Per puro caso ieri ci siamo trovati in un punto vendita di Bologna a gestione familiare di un caro amico. Lui era impegnato e quindi ci siamo messi in attesa. Da quel momento alla nostra uscita dal negozio sarebbe passata circa un'ora. Un lasso di tempo che ci ha permesso di compiere una sorta di mystery shopper al contrario: sbirciare richieste e comportamenti dei consumatori che entravano. Alla fine sono stati 6, cui vanno aggiunte due telefonate da parte di altri due clienti. Ebbene, su 8 "trattative" o comunque contatti con clienti (che a noi hanno dato la nettissima sensazione di essere abituali), tre li definiremmo difficili da gestire. Una coppia di coniugi ben oltre la sessantina, entrando in cerca di una nuova lavastoviglie, si è rivolta con tono diretto e sbrigativo al titolare minacciandolo di rivolgersi da Unieuro se non avesse trovato soddisfazione. Tono niente affatto scherzoso, sia chiaro. Un secondo signore, questo oltre la settantina, ha tenuto impegnato un collaboratore del titolare per farsi ripetere sette volte (7) che per usare la sua cuffia per tv doveva lasciare premuto "il pulsante 1". E aveva esordito dicendo che non poteva trattarsi di un suo errore il presunto malfunzionamento della cuffia perché lui "sapeva tutto". Non sappiamo dove l'addetto abbia attinto la sua inesauribile pazienza per ripetergli sette volte la stessa frase. Ma lo ha fatto. Quando pensava di essersene liberato, l'arzillo "so tutto io" è tornato sui suoi passi e come se si stesse rivolgendo a un posteggiatore abusivo gli ha urlato dall'ingresso : "Ehi capo! Allora devo lasciare premuto il pulsante 1, vero?". In quel momento squilla il telefono. Risponde il titolare. Dall'altra parte una cliente alle prese con un tv di ultima generazione che non vuole funzionare. "Signora, ha provato ad aggiornare il software?". Ma la temperatura si alza immediatamente, inducendo il rivenditore a mettersi in difesa e ad azzardare: "Signora, non ce la faccio a capire cosa c'è che non va al suo tv da qui. La sento un po' troppo prevenuta nei nostri confronti". E le offre la loro assistenza. Anche in questo caso ci sentiamo fortemente a disagio e ci chiediamo come reagiremmo noi a una certa aggressività che scatta in modo automatico e senza alcuna giustificazione.

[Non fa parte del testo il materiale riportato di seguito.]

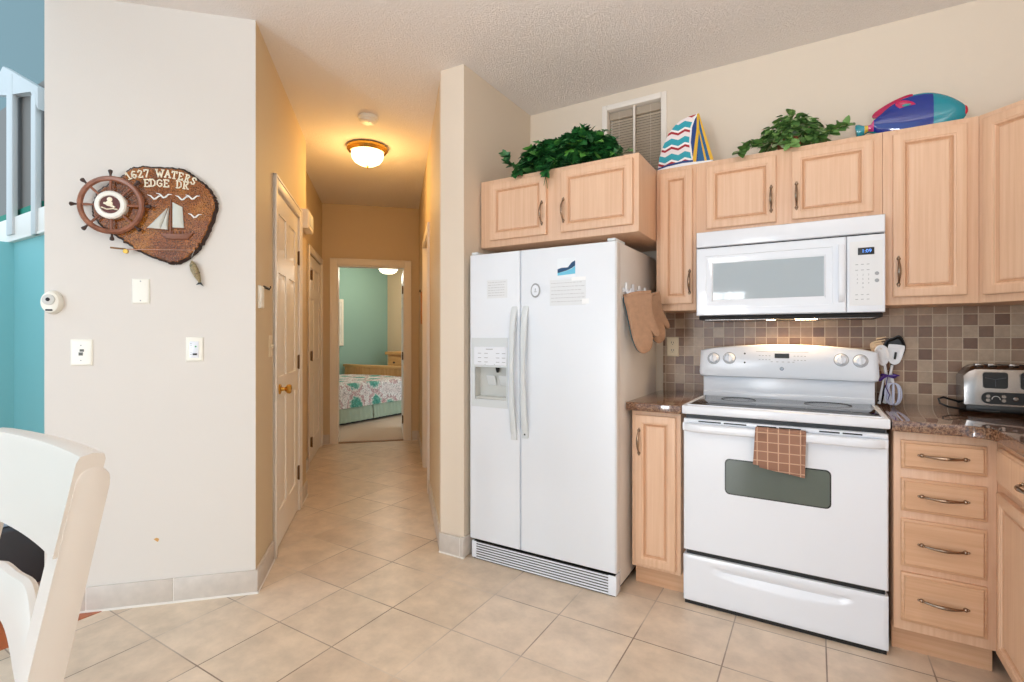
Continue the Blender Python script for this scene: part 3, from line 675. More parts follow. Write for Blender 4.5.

Pensierino finale. Se l'atmosfera è tanto tesa in un piccolo punto vendita, dove più o meno si conoscono tutti e dunque dovrebbero imporsi familiarità e disponibilità, non osiamo pensare a ciò che accade in un grande punto vendita con tanti consumatori che vanno e vengono. Anzi, pochi giorni fa la nostra Giovane Marmotta lo ha spiegato molto bene. Ora, che ci sia un problema sociale galoppante è un dato di fatto. Maleducazione, sospetto, desiderio di trovare un colpevole, aggressività sono in netta ascesa nelle relazioni tra le persone. Ma questo va oltre le nostre competenze. Se la situazione è questa, aumenta a dismisura la difficoltà di chi lavora nei negozi. Ed è avvantaggiato il piccolo negozio perché gestito da chi lo possiede con pochi collaboratori, o addirittura nessuno. Sopportare pressioni e provocazioni all'ordine del giorno riesci a farlo meglio se sei il "padrone". Se invece ti avvali di tanti dipendenti, allora l'imprenditore deve necessariamente agire sulla leva della passione dei propri collaboratori. Perché solo la passione ti garantisce la forza di gestire il "dialogo" con questi consumatori. Ma passione significa, per l'imprenditore, scegliere bene i propri dipendenti, motivarli a 360 gradi, formarli come si deve. Significa insomma investire nei propri collaboratori. Perché l'asticella si sta alzando paurosamente. Questo, crediamo, è il compito principale dell'imprenditore moderno del retail.
Noi, dal punto vendita del nostro amico, siamo usciti nervosi e in cerca di un calmante.